W połowie grudnia Michał Karkut napisał interpelację do Jana Zuby, burmistrza Kolbuszowej. Pismo trafiło również do Mirosława Kaczmarczyka, przewodniczącego komisji skarg, wniosków i petycji. W marcu doczekał się on odpowiedzi.
Będzie wygodniej?
Michał Karkut wnioskował, aby urząd miejski przynajmniej raz w tygodniu był czynny przynajmniej do 18. Swoją petycję uzasadnił tym, że taka zmiana pozwoli mieszkańcom na wygodne dotarcie do urzędu. Jak zaznaczył, coraz większa liczba osób korzysta z internetu i możliwości komunikowania się z magistratem drogą elektroniczną. Jednak są sytuacje, kiedy trzeba wstawić się tam osobiście.
Podsumowując, zaznaczył, że zmiana godzin pracy ułatwiłaby kontakt z urzędem, a zarazem poprawiła wizerunek wśród mieszkańców.
Po staremu
Urząd jednak nie planuje zmian godzin pracy. W odpowiedzi na petycję radnego Michała Karkuta zaznaczono, że w celu ułatwienia załatwienia spraw urząd w poniedziałek jest otwarty od 8 do 16. Nie mają oni żadnych skarg na godziny pracy.
W poprzednich latach dwukrotnie podejmowane były próby zmiany czasu pracy urzędu, jednak z uwagi na pojawiające się skargi mieszkaniowców konieczne było przywrócenie bieżących godzin pracy.

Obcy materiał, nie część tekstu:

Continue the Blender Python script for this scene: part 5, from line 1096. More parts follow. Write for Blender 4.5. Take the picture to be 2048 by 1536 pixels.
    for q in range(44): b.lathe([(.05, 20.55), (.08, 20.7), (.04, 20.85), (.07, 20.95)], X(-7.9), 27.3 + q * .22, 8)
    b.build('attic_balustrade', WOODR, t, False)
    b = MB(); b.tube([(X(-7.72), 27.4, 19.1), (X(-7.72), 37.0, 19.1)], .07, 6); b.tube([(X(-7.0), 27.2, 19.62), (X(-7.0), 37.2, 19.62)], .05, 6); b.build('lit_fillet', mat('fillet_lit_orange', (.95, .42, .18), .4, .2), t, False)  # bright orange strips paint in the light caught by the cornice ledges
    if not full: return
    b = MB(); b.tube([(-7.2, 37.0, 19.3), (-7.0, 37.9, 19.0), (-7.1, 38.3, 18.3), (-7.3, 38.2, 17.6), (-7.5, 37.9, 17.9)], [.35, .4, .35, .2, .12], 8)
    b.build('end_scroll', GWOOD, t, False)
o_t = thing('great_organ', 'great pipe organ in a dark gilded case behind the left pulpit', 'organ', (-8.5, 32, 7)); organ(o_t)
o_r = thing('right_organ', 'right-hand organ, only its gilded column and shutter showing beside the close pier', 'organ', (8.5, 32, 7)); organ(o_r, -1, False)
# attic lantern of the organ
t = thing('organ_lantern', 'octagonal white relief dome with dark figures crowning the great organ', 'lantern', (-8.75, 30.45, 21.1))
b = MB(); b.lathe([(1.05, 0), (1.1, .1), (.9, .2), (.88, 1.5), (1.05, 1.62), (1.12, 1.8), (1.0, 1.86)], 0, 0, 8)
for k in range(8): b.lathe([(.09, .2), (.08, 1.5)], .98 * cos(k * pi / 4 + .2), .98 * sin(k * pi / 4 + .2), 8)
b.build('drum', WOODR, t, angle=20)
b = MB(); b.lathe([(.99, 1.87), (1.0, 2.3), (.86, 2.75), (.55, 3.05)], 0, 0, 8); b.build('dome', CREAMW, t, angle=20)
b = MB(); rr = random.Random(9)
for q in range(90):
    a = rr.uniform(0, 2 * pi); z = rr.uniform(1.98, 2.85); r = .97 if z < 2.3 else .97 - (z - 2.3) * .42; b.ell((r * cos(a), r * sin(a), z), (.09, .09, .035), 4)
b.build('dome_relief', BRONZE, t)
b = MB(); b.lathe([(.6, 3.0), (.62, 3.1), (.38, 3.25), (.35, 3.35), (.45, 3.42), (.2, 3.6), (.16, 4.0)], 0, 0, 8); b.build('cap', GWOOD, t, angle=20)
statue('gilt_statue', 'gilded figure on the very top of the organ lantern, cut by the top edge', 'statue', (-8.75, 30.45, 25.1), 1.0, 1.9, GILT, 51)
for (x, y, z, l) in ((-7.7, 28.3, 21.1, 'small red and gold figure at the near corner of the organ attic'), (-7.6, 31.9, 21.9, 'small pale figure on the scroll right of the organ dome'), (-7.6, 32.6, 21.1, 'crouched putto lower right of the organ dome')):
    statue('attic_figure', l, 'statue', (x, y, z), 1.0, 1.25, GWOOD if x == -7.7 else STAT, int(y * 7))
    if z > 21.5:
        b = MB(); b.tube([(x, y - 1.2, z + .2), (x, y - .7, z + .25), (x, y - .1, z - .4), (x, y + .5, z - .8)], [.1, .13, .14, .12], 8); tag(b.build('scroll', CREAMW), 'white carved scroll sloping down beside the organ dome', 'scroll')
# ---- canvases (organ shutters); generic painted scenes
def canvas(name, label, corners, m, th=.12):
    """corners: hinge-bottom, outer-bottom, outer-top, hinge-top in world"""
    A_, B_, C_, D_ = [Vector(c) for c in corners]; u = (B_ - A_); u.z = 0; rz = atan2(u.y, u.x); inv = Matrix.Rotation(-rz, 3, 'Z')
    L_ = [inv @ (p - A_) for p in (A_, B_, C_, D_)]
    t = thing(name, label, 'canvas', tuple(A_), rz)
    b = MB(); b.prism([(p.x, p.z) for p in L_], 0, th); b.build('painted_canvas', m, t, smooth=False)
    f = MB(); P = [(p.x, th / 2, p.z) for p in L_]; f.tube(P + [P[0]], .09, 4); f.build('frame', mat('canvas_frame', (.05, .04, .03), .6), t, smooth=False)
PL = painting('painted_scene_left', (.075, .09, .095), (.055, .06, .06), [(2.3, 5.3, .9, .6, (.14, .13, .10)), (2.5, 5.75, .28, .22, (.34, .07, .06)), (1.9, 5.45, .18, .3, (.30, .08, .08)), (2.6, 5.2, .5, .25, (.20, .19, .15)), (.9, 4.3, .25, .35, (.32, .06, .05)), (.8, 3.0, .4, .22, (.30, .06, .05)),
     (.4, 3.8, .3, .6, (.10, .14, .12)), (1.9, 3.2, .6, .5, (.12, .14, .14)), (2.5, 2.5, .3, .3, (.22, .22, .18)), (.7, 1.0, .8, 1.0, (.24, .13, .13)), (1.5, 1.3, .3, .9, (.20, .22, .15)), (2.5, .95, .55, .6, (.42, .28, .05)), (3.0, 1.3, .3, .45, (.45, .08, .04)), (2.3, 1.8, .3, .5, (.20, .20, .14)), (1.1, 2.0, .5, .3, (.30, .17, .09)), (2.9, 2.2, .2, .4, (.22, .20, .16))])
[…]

Jak zaznacza Krzysztof Matejek, sekretarz gminy, podkreślenia wymaga również fakt, że w poniedziałki zdarza się, że petenci przyjeżdżają do urzędu o 7:30. Wtedy to muszą czekać do 8 na załatwienie sprawy.
Wyjść na przeciw
Radny zaznaczył, że zamiast zrobić tak jak w innych gminach, to w Kolbuszowej w odpowiedzi czytamy, że "nie przewiduje się".
- Wobec tego ja przewiduję zbiórkę podpisów w tej sprawie. Argument, że ktoś protestował, bo musiał czekać, to też jakieś nieporozumienie - wyjaśnił.
- Przecież taką zmianę można wprowadzić po pewnym czasie i np. przez miesiąc ogłaszać to w mediach i wszystkich kościołach w gminie. A że ktoś sobie zapomni i przyjedzie, to trudno. Urząd musi wyjść naprzeciw obywatelom, bo tego oni oczekują - podsuwał.